> WHAT YOU NEED TO DO: Extract and list every line that contains the word "script".

# START OF THE RECORDS

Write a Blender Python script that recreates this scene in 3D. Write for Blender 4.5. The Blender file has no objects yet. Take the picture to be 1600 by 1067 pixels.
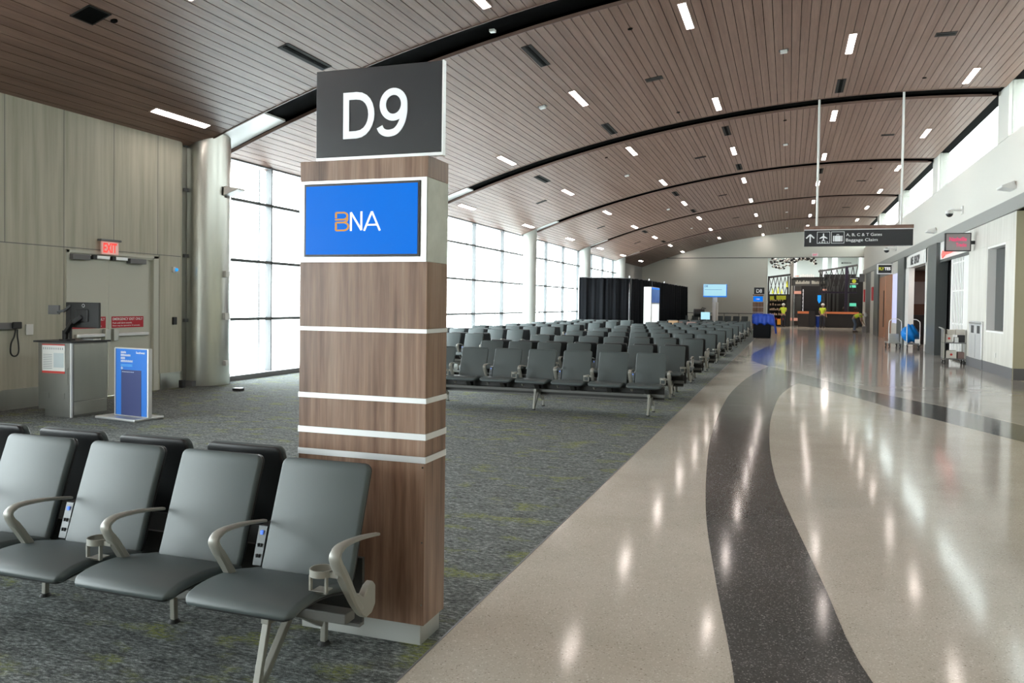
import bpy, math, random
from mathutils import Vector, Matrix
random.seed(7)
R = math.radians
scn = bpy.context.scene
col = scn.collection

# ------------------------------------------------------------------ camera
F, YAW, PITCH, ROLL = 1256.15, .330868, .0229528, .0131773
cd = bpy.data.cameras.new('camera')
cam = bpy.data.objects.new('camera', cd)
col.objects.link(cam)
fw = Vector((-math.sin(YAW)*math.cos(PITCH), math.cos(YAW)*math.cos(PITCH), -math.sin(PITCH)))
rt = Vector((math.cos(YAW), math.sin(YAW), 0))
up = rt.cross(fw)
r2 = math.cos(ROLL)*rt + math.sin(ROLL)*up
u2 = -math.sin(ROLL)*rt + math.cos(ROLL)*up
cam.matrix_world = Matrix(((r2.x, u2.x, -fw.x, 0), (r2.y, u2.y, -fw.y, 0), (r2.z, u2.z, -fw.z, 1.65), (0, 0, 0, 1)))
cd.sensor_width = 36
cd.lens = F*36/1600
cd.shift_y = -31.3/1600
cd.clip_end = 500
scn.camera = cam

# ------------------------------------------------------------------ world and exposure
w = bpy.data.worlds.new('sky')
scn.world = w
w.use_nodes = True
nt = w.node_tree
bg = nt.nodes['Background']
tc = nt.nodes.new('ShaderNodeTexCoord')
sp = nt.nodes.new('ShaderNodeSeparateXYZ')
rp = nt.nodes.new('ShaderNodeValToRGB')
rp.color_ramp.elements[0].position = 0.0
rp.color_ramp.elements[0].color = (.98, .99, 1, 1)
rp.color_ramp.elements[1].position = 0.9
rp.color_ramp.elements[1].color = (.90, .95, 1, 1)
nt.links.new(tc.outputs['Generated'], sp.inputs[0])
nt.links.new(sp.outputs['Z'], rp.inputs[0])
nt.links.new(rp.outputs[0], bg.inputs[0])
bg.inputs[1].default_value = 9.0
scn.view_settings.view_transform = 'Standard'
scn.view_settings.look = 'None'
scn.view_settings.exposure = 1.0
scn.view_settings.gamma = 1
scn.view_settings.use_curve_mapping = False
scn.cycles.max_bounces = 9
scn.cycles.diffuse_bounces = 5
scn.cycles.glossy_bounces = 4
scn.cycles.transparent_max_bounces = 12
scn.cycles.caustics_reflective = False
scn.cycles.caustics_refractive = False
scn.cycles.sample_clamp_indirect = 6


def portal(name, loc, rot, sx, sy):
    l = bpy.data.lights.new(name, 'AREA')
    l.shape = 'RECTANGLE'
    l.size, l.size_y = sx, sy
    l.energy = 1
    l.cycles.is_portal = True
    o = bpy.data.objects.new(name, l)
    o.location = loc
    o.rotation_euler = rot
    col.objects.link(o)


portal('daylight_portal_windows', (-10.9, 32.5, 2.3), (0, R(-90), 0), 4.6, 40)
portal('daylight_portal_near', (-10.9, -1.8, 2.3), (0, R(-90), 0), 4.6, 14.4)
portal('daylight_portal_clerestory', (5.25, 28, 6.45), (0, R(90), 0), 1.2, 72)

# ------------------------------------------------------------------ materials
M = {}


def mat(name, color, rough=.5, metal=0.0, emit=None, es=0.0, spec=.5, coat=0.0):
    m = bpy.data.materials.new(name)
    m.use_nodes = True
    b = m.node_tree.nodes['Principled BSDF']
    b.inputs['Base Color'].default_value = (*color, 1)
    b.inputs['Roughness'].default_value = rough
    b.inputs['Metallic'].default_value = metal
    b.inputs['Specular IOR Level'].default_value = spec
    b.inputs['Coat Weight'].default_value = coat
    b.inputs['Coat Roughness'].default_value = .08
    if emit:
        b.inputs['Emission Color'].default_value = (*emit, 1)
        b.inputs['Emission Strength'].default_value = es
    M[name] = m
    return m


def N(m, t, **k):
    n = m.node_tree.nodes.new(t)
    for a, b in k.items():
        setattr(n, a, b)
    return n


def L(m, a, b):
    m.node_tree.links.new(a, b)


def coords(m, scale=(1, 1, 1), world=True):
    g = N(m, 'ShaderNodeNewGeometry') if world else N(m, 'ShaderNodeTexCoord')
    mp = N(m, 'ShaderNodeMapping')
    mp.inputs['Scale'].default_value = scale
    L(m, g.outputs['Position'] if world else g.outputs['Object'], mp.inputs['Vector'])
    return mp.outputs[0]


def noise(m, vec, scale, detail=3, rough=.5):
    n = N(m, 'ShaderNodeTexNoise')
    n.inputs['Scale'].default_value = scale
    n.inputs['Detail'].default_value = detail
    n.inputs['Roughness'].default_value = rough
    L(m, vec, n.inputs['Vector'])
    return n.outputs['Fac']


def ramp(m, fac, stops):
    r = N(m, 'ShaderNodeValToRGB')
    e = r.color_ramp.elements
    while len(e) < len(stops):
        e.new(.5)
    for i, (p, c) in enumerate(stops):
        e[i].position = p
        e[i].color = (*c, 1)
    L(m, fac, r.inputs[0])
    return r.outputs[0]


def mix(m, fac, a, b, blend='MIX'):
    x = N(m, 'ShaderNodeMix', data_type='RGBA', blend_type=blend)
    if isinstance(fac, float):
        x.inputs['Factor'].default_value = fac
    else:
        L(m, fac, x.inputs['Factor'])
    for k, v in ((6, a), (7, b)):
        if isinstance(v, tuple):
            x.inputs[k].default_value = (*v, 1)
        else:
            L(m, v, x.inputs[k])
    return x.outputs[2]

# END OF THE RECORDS
# START OF THE RECORDS

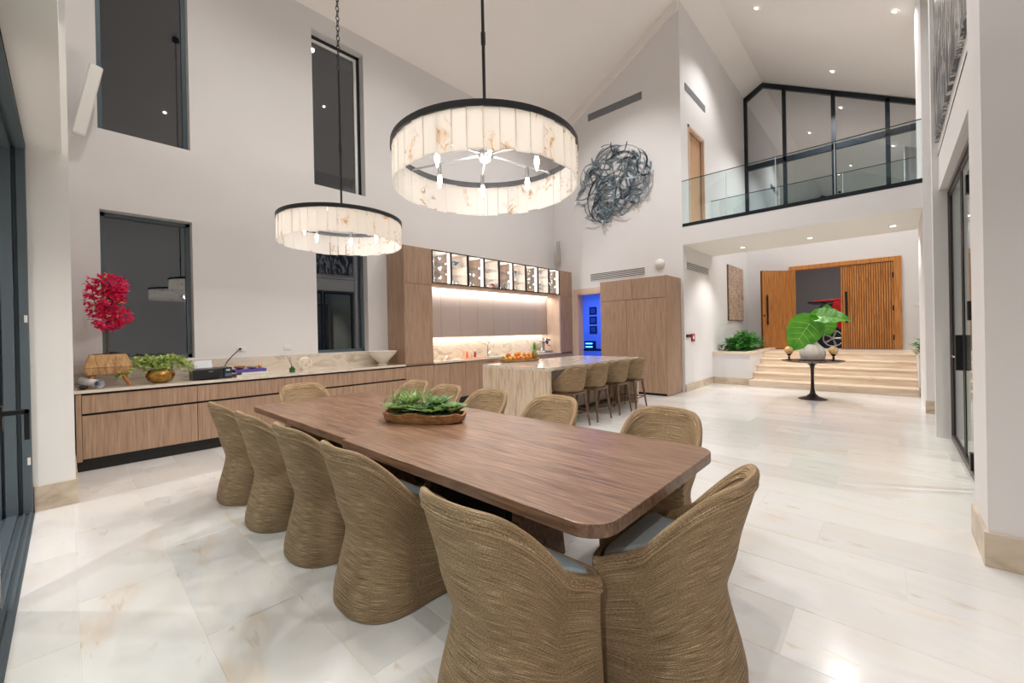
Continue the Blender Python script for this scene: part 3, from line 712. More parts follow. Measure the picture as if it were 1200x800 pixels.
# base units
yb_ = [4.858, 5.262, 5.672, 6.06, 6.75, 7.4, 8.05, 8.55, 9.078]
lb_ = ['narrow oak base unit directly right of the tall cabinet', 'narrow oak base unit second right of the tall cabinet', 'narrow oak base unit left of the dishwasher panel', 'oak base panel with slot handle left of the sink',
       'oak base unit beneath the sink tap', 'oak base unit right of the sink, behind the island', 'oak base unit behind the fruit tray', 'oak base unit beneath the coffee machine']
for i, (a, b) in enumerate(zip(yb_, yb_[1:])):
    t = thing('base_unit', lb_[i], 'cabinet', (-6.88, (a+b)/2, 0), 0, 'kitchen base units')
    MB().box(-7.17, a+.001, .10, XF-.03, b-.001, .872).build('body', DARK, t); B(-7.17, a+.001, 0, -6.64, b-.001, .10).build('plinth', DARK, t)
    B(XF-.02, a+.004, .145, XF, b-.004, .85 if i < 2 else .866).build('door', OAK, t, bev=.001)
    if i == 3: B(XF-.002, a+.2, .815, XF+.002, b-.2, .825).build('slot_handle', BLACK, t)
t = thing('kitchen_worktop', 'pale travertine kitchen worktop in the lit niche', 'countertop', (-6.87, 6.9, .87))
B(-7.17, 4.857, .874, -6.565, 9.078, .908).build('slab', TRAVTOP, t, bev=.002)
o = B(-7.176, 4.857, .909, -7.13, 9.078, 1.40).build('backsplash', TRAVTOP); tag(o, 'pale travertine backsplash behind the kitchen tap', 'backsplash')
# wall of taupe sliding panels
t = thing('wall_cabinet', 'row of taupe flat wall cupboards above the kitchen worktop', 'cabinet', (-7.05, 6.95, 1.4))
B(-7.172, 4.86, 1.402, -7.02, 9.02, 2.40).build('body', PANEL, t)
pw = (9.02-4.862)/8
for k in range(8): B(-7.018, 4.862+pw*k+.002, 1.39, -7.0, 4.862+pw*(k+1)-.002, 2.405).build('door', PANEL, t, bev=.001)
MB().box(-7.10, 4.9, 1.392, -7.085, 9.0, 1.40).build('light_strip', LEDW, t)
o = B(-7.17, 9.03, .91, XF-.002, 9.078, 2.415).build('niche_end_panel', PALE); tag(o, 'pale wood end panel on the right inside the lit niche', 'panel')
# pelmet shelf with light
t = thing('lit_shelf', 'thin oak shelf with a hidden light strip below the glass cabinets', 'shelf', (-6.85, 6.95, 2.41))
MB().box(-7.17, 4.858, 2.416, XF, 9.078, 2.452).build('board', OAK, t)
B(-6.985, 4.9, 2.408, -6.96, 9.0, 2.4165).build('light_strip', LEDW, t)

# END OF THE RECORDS

> EXERCISE OUTPUT:
Write a Blender Python script that recreates this scene in 3D. Write for Blender 4.5. The Blender file has no objects yet. Take the picture to be 1600 by 1067 pixels.
Continue the Blender Python script for this scene: part 3, from line 712. More parts follow. Measure the picture as if it were 1200x800 pixels.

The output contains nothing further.